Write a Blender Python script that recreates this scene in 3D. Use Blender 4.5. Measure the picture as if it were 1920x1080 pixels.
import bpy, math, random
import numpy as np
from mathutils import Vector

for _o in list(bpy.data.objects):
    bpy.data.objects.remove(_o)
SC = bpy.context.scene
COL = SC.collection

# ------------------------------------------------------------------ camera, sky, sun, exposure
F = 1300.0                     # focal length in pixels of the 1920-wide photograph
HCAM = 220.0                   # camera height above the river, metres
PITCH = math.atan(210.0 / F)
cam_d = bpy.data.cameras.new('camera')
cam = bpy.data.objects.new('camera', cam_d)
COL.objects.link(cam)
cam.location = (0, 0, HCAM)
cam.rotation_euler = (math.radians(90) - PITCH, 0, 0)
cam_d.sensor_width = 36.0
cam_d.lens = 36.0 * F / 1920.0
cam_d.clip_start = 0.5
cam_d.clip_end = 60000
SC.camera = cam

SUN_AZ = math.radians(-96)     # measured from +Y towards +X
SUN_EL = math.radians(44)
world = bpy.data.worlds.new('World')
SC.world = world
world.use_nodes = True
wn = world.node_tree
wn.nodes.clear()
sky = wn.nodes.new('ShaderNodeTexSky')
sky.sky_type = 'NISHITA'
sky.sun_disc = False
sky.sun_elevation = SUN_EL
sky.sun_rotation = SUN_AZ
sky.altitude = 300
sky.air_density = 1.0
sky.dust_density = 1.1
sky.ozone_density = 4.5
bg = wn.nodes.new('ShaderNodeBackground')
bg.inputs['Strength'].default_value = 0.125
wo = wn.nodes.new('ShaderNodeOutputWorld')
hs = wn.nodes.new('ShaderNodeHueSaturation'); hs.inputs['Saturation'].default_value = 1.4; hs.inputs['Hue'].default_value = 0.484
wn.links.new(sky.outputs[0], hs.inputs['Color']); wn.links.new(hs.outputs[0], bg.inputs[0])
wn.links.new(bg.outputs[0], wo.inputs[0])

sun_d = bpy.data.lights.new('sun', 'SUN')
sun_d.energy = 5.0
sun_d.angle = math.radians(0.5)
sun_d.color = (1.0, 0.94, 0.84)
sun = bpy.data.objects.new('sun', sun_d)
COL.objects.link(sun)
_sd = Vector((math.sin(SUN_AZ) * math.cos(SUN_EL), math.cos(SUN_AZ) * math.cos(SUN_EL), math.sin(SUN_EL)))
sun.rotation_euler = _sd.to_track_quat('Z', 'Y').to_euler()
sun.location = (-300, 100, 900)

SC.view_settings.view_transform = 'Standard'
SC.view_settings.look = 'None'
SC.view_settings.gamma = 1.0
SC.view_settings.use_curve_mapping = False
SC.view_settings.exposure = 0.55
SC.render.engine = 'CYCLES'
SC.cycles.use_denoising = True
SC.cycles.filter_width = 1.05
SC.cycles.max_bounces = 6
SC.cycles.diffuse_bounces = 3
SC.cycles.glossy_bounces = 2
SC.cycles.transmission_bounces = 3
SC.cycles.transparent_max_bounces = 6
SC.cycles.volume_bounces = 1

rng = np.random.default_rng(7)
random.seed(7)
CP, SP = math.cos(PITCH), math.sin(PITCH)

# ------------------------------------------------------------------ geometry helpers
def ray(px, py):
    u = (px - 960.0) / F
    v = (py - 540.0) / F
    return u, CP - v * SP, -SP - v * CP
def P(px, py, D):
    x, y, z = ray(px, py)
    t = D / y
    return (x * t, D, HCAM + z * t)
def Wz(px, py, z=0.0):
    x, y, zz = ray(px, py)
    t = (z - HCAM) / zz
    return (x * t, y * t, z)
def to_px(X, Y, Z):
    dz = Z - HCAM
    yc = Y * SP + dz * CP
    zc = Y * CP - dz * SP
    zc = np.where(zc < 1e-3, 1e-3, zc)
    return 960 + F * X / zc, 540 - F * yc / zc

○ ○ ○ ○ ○

## Problem requirements
Everything from the first line above through the line that contains "COL = SC.collection" should be duplicated exactly, please, and nothing beyond it.

## Completed exercise
Write a Blender Python script that recreates this scene in 3D. Use Blender 4.5. Measure the picture as if it were 1920x1080 pixels.
import bpy, math, random
import numpy as np
from mathutils import Vector

for _o in list(bpy.data.objects):
    bpy.data.objects.remove(_o)
SC = bpy.context.scene
COL = SC.collection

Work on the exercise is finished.